In April, 2013, a talk show was running on Washington D.C.’s conservative blowtorch station WMAL: A man called from Texas.  He had a Hispanic name and a noticeable accent.  He said he had come to the U.S. from Mexico and loves the U.S. and its founding principles.  He said that many of the Mexicans who surround him in Texas make him sick because they come here to the U.S. illegally with no interest in becoming American at all.  They undercut local workers in order to take their jobs and then send the money back to Mexico where they are buying land.  Their goal is to return to Mexico and retire there on the land and in the house there that they have acquired with the money that they have made here illegally.  They disdain this country and all it stands for. Their only goal is to use it so that they can be even more Mexican.  They march in parades here waving the Mexican flag while demanding better treatment and asserting “rights” to get benefits from the Norteamericano governments, state and federal, that they constantly criticize.

Our governmental elites oblige them, giving federal grants of money to the organization La Raza, which on the walls of its offices displays maps of the reconquista, a plan to reconquer all of what is now the United States that was conquered by us as a result of our war with Mexico in 1846 and to include also Texas and evcn parts of Kansas, to retake what the Texicans took from the dictator Santa Ana, the “Napoleon of the West” when his oppression and brutal treatment caused the Americans who moved there to revolt and ultimately, under Sam Houston at San Jacinto, defeat Santa Ana and declare a republic based on our founding principles and incorporating our culture as blended with that of the Spanish speaking there that identified with our founding principles rather than the “top down” (in the words of the Latin-American economist De Soto) system of Mexico itself..  In the “comprehensive immigration reform” bills presently before the Senate there is on that would actually give money to La Raza, “the Race,” to work with illegals, that is, to help the reconquista.  That is how out of touch some in the Washington elites are with those they supposedly represent.

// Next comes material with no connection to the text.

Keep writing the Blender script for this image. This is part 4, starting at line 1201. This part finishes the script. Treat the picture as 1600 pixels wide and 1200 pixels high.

Congress has passed laws to set out the categories of non-Americans who can come here temporarily under visas established pursuant to the directions of Congress.  These include skilled workers, agricultural guest workers, and all sorts of students, who, it is purposed and hoped, will return to the lands from whence they came, having learned about the United States in a favorable light, to impart skills to their own countries that will help to bring those countries into a more developed countries to whom we can relate in a favorable light.  Heretofore Congress has not seen fit to establish a category of workers, low in skill, of whom it would be wished that they come here, harm Amercian workers by displacing them and American businesses that believe in the rule of law and refuse to hire illegal aliens. 

Clearly Mexicans who come here illegally and work illegally and send money back home to acquire a house and land there to which the aspire to retire and promote Mexican culture which they view as superior to our Norteamericano culture are far outside any purpose which a representative Congress should be casting into law.  While they are here they are not only not assimilating into our society, they are harming Americans and America.  Their intent to return after being here illegally to the country from which they came and benefit it does not present a question of innocent children being harmed by the illegal actions of their parents.

Why do we not do something about these hostile elements and address what could we do about the problem?  What can a concerned citizenry in our Republic advocate that would, if voiced, stop this harmful behavior?  As we have pointed out before the great failure of most of our enforcement efforts to do something about the problem of illegal immigration stems from the simple fact that we have ignored the great tradition of our legal history that the purpose of a rule of law is to give practical remedies within the legal process to those who are actually harmed so that they may be compensated for the wrongs done them.  Instead all our executive efforts in seeking to carry out the expressed will of Congress to control immigration within legal bounds and procedures have been in the hands of federal bureaucrats who now, particularly under the present executive regime, have pointedly at the behest of the man presently occupying the Oval Office, made it clear that they do not want the laws passed by Congress effectively carried out and will, by direction from the top, go out of their way not to enforce them.

Quite clearly the transfer of funds from this country to Mexico, or, for that matter, any other country, is a transaction in foreign commerce.  Thus every such transfer, under the Constitution, is within the power of Congress to regulate.  On the other hand, the operation of businesses that effect such transfers requires state and  local business licensing.  Some states have already sought by law to stop financial institutions from accepting deposits and transferring funds for those who are not legally here.  As we have pointed out, rather than leaving such a remedy exclusively in the hands of a bureaucracy, as at present reflects a political pressure to seek to have such illegals become voters, State legislatures, using their power to create jurisdiction in courts, could make such entities engaging in transferring funds from illegals out of the country, liable civilly to those who are harmed by the illegals making the transfers.   It would be possible as a matter of state fair trade laws to make such entities liable as accessories to the workers displaced by the illegal workers and the honest businesses that do not employ illegals and are economically harmed as a result.  Strong injunctive relief could be provided enabling those harmed when they sue for treble damages to stop the transfers and be entitled to funds equal to those funds that were sent in violation of law.